Originally Posted by
FishBear
Thanks Don.
I'm asking for a recreational player who is not card counting. I understand this is theoretically a losing game. The question is how do I calculate the ROR given a 320 hand constraint. I'm assuming near perfect basic strategy and the house edge to be around -0.67%. If I had to guess, the game is probably a standard shoe game, so: h17, das, da2, rsa, no surr.
He is using a betting system where I gauged $75 to be a rough estimate as the average bet. Based on your tone, it seems like I cannot just use 1.14 unit as stdev.
The betting system to be precise is to start with 2 units and increase the bet for every previous win. The maximum to be risked is 5 units.

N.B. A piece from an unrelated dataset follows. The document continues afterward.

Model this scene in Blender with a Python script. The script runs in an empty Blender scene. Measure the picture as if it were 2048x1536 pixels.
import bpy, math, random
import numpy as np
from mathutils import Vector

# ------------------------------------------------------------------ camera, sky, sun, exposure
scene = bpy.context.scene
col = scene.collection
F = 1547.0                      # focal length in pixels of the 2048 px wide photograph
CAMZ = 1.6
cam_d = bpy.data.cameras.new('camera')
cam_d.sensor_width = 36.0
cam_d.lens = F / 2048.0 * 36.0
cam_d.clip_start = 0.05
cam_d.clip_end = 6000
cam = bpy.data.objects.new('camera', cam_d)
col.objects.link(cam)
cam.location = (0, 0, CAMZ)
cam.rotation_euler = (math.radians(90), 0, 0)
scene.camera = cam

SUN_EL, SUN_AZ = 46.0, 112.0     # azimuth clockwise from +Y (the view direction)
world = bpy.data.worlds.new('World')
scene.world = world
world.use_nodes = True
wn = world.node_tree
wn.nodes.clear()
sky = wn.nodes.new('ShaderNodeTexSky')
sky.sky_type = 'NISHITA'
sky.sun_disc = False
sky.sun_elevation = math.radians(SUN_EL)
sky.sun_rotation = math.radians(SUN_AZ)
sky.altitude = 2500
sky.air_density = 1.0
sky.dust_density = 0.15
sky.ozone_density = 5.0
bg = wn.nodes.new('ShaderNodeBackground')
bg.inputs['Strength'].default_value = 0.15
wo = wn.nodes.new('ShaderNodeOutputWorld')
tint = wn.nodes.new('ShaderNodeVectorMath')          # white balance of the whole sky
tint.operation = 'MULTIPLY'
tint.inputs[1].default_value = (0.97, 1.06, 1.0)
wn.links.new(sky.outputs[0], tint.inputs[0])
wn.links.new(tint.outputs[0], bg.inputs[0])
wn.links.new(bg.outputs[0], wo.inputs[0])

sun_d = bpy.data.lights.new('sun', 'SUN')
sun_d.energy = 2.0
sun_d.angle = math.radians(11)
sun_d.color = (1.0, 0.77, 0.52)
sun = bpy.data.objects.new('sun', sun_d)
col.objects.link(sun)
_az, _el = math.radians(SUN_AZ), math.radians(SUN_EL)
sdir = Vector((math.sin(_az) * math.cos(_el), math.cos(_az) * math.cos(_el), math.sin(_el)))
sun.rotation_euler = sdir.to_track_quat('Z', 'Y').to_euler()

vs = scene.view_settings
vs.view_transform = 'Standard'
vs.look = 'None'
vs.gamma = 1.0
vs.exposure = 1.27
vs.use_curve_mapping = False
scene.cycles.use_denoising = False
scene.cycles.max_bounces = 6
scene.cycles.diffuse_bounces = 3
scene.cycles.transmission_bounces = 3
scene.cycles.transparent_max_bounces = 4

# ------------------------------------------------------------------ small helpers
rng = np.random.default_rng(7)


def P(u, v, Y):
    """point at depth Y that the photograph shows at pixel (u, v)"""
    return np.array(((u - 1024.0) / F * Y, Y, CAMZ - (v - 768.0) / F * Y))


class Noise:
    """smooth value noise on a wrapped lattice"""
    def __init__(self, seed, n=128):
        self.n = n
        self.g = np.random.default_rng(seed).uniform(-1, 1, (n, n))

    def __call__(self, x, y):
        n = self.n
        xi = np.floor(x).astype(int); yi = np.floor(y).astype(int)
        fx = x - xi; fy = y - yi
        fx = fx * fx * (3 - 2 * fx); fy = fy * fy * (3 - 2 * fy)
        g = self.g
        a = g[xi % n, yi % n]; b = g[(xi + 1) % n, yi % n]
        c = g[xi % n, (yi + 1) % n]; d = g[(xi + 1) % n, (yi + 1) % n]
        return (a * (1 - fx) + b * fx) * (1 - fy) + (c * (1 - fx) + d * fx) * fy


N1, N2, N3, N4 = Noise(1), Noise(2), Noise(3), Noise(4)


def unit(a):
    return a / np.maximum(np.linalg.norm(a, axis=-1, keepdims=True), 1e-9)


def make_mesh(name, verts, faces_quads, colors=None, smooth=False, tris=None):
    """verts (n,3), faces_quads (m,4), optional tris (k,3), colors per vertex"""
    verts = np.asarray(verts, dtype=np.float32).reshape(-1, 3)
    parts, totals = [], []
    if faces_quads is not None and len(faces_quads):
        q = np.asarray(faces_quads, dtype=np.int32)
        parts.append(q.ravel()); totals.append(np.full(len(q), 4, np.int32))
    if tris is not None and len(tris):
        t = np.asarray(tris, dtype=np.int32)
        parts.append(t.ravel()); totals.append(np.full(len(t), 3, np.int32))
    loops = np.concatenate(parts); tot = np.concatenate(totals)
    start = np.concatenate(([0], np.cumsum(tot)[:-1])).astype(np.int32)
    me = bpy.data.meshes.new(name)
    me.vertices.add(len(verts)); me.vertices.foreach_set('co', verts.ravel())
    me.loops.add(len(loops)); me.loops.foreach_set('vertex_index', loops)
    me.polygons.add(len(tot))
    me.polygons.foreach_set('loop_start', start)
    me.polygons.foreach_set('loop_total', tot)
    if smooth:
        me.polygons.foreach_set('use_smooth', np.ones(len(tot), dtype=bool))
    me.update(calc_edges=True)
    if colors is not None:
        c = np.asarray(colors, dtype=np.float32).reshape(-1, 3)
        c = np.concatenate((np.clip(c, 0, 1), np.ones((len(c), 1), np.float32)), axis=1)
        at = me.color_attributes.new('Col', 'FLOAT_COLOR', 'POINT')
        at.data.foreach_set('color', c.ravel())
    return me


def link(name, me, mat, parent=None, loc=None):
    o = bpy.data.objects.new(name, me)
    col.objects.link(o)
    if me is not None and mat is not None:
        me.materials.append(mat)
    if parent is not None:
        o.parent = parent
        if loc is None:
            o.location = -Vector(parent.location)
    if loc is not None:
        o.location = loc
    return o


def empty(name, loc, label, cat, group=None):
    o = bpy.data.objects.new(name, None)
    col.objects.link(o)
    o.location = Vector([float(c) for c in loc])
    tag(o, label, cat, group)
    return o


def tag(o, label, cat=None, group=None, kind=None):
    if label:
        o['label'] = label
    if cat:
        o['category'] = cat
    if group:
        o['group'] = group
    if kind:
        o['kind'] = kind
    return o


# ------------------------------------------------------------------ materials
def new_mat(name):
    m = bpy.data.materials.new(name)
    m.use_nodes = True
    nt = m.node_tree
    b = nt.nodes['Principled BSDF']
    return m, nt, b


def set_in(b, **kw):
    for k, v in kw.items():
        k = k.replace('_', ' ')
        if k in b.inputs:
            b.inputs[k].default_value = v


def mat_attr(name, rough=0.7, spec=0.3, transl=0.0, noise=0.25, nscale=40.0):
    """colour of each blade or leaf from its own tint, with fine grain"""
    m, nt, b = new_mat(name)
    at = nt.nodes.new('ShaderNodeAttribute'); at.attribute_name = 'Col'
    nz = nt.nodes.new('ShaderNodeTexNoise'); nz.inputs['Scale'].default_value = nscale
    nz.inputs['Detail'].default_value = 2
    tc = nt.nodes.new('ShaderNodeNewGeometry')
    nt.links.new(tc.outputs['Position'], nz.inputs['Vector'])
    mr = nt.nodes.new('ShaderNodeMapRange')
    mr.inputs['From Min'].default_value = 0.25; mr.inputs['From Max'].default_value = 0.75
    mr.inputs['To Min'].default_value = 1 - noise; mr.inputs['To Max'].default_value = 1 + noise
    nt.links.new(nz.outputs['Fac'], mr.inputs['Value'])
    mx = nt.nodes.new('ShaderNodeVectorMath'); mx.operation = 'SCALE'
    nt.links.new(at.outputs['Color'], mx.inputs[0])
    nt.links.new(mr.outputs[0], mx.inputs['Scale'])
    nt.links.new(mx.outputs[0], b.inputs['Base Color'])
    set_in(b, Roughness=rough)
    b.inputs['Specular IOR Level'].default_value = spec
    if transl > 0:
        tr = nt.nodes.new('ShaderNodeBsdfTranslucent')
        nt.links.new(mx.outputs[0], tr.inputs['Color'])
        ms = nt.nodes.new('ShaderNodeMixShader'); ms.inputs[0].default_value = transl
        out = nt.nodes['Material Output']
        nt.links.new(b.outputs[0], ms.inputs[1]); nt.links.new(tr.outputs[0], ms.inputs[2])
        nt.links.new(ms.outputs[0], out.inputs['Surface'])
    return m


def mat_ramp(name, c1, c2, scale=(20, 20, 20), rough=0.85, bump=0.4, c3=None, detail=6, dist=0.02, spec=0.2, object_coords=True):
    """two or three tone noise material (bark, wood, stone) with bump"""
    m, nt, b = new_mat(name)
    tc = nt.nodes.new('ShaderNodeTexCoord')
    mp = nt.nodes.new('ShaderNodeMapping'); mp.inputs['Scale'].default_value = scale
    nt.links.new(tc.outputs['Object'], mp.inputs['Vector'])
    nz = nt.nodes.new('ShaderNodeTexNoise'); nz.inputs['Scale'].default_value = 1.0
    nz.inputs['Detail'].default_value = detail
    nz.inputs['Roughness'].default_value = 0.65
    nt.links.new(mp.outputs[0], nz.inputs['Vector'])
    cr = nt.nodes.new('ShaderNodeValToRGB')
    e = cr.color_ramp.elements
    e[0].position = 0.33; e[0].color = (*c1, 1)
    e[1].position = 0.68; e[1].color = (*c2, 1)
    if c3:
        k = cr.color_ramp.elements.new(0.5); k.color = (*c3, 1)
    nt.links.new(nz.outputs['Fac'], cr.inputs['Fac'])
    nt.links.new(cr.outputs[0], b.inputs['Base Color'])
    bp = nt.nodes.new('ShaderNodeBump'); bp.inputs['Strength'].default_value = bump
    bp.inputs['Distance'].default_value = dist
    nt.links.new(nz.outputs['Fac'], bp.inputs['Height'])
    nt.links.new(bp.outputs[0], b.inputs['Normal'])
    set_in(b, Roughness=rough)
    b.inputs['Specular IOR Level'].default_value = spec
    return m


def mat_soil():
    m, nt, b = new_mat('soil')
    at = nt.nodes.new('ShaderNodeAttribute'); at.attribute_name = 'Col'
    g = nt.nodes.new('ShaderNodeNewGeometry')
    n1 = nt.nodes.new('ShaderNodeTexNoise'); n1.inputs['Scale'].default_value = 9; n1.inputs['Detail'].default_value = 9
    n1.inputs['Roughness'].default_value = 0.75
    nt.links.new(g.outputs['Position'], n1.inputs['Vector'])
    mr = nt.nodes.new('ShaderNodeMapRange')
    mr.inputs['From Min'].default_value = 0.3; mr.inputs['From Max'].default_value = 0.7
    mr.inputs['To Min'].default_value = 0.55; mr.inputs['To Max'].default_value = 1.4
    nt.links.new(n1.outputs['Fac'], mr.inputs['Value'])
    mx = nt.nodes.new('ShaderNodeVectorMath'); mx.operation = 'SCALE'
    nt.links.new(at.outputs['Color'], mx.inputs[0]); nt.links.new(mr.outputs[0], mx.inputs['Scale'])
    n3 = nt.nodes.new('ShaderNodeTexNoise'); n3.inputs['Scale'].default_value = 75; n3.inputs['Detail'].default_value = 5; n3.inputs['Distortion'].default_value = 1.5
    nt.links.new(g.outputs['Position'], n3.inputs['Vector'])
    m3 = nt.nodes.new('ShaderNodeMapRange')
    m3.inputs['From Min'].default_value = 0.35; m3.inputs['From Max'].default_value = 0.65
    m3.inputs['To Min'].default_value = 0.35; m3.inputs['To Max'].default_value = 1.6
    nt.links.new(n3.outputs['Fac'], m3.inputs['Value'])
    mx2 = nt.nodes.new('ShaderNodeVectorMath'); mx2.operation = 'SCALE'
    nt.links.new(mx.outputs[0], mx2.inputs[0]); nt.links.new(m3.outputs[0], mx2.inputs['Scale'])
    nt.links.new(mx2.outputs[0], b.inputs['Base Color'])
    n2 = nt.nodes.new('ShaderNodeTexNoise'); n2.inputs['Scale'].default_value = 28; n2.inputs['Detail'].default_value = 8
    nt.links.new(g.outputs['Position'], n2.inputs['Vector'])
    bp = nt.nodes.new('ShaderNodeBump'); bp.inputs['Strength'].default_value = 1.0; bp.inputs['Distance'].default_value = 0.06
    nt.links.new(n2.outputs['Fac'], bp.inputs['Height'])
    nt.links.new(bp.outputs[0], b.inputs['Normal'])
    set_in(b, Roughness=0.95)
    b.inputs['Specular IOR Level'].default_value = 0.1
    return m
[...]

If he loses a bet then he'll return to 2 units. 1 unit is $25.
I ran a very quick simplified sim of 10M hands with "rand() < 0.5" as the factor to increasing a unit or going back to 2 units, and I arrived at 2.875 or so units ($71.88) as the average bet.
50: 4,999,300
75: 2,498,470
100: 1,250,711
125: 1,251,519
(yes I see what they converge to)
I get in the actual world, there are splits and doubling in BJ and the game is not 50-50 but something along the lines of 42-48-10. I assume all this overcomplicates the equation when all I want is a rough estimate (within 5% is fine) on one's ROR after 320 hands.
So my question is approx what are the odds of tapping out (within 5% accuracy) if he brought
a) $1500
b) $2000
c) $2500
My assumption is there exists a ROR formula where I can just plug in
- sample size
- expected value,
- average bet,
- stdev, and
- session bankrol
to arrive at an approx answer.
My gut tells me $1500 and even $2500 is not enough (impractical) as a session bankroll, because he is likely to go bust a high frequency of the time, but I am unable to convince him that without the actual math. He seems fixated on the idea that the tail end of 1stdev is a good estimate as to what a session bankroll should be.